Originally from Maine in the USA, Kimball has lived in Galway since 1988. He is the managing director of Aria Stained Glass Studio and Bayt al-Hikma: House of Wisdom, translation services. He also has the kind of multi-race, multi-faith, background that well qualifies him for being able to appreciate disparate cultures. “I come from a very mixed package,” he tells me over a lunchtime chat. “My mother’s side of the family is Irish, some Church of Ireland and some Catholic, and my father’s side is English and Lithuanian. His first language was Lithuanian; he went to school in America but his mother was from Lithuania. My father was Lutheran and in my family we have Presbyterians, Catholics, atheists and Congregationalists. I took from all of them. When I was a child my mother used to send myself and my brother off to church on Sunday and I would enjoy going to different churches just to see what they were like and over time I decided to be a Quaker.”

Quakers believe that there is something of God in everybody and that each human being is of unique worth. Quakers therefore value all people equally, and oppose anything that may harm or threaten them. They seek religious truth in inner experience, and rely on conscience as the basis of morality. They emphasise direct experience of God rather than ritual and ceremony. They believe that priests and rituals are an unnecessary obstruction between the believer and God.

“The first thing that drew me to Quakerism was its peace testimony,” Kimball explains. “When I was growing up in America the country was at war in Vietnam yet in Church on Sunday you would hear the commandments and ‘thou shalt not kill’ so I used to puzzle over that. Then I heard Joan Baez, who is a Quaker, and she was telling boys that they did not have to go to war, countering the message of the US military who were saying it was their duty to go and serve their country. I was very impressed by her because that stance hurt her career and yet she stayed with it and kept her integrity. The other thing that drew me is Quakers don’t have a creed; we search and follow for the truth within our conscience. There are some 1,500 Quakers in Ireland and globally there are 350,000.”

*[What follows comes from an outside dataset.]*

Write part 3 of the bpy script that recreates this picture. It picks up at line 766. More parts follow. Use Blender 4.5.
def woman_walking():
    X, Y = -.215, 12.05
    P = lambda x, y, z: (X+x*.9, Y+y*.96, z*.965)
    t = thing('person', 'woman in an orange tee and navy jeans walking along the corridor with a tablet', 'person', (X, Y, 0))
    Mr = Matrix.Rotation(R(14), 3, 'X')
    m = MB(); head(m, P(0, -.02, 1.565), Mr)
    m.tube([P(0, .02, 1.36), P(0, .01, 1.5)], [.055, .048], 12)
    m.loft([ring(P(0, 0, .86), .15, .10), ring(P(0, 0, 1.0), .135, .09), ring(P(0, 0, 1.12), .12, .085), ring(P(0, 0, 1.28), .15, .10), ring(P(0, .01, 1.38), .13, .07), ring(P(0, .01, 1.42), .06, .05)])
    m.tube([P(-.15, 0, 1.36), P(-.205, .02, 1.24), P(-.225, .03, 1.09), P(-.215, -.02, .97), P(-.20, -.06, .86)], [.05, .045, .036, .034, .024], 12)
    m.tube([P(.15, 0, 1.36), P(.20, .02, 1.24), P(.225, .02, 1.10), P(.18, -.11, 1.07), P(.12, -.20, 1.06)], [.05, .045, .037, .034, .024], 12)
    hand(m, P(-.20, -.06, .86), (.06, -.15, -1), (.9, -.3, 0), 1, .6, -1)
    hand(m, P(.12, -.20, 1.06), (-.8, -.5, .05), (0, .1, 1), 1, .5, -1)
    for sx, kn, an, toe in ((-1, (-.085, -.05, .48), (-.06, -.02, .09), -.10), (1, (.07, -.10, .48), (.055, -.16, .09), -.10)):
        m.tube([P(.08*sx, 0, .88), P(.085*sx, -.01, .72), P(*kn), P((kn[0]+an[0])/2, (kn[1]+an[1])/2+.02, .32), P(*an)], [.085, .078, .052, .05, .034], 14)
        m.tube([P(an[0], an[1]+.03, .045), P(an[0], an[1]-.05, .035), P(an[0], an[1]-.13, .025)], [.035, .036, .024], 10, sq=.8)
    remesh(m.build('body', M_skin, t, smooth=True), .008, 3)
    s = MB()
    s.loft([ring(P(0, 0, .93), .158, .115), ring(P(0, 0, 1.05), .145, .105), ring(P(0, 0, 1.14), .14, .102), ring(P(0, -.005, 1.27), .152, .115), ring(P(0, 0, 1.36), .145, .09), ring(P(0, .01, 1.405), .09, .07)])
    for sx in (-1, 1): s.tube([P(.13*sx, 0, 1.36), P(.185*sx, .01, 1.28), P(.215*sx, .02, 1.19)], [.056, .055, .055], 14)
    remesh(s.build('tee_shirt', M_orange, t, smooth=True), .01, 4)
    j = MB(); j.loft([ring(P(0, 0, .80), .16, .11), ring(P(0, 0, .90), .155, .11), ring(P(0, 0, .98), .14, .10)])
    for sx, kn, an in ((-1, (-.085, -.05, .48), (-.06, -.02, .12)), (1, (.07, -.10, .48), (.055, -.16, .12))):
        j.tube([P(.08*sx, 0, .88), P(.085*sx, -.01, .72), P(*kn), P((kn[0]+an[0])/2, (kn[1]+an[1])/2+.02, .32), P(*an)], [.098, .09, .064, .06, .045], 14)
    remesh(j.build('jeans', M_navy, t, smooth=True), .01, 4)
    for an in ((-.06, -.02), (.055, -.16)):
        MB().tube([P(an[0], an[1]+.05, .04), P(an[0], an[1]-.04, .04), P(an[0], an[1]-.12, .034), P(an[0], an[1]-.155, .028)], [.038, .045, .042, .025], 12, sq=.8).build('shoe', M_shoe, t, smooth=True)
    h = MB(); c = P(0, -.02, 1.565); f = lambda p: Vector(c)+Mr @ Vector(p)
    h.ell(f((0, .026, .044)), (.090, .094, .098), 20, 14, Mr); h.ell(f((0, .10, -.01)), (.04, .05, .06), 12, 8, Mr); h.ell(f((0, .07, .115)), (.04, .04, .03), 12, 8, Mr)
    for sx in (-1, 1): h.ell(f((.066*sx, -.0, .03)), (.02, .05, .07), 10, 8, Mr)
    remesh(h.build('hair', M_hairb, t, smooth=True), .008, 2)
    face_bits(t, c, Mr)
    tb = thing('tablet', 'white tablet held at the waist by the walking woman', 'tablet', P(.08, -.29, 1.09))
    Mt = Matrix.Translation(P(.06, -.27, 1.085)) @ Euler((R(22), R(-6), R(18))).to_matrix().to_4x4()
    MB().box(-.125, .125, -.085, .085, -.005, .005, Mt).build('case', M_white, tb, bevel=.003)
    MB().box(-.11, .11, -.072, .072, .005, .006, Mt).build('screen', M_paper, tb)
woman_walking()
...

When he was 23, Kimball went to Tunisia as a member of the US Peace Corps and his time living in a largely Muslim country had a profound effect on his world view. “I was suddenly part of a minority religion; less than one per cent of the population was Christian,” he recalls. “There I met a wonderful person, a Franco-Tunisian White Father of Africa Fr Dominique Tommy-Martin who encouraged people to live their faith by befriending Muslims, not to convert them but just to get to know Islam. I began to learn a lot about Islam just from talking to Muslims while I was there and had many long conversations about Christianity and Islam. At that time the PLO had an embassy then outside Tunis, and I visited it one day and I told them I wanted to hear their side of the story because the US media only told things from the Israeli viewpoint. So they gave me a box of books and made one request, that I stop learning Tunisian Arabic because they could scarcely understand a word I was saying due to the dialect so I promised I would learn classical Arabic. I left the place feeling wonderful and that I had just opened a door to learning something different. Soon afterwards, in September, 1985, the Israelis sent two F-16s bomber jets and blew up the Embassy. Maybe 60 people died including everyone I had met. I found it outrageous; the US 6th Fleet was stationed offshore at the time and yet permitted the Israeli jets to fly over them and make the attack. I found that to be totally outrageous. From that point on, I decided I would not return to the US but it also woke me up to the reality of superpower politics. Because Ireland is a neutral country I decided to relocate here after my time in the Peace Corps.”

While relations between Islam and Christianity have often being marked by strife rather than harmony, Kimball believes that there is scope for peaceful co-existence. “I think religion needs to be taught differently and it will take generations for the scholars to come together with an agreed plan on what to say about things,” he states. “In multi-cultural societies we are going to grow up side by side with people of other faiths. One of the people I quote in the book is Sidney H Griffith who teaches theology in Washington and he says there is nothing in the Qur’ãn that a worshipping Christian should worry about because what we believe is in there and what we don’t believe, they don’t believe either. Muslims believe Jesus is the Messiah for instance. Prejudices are generally groundless and there needs to be more education. Some people argue that all religion is bad and the world would be a better place without it but I would say the opposite; all religion is good but we need to be able to discuss things together and appreciate the voice of God in other faiths than our own and what it means to them and could mean to us.”

The People of the Book is published by Peter Lang and it will be officially launched at Charlie Byrne’s Bookshop tomorrow at 6.30pm.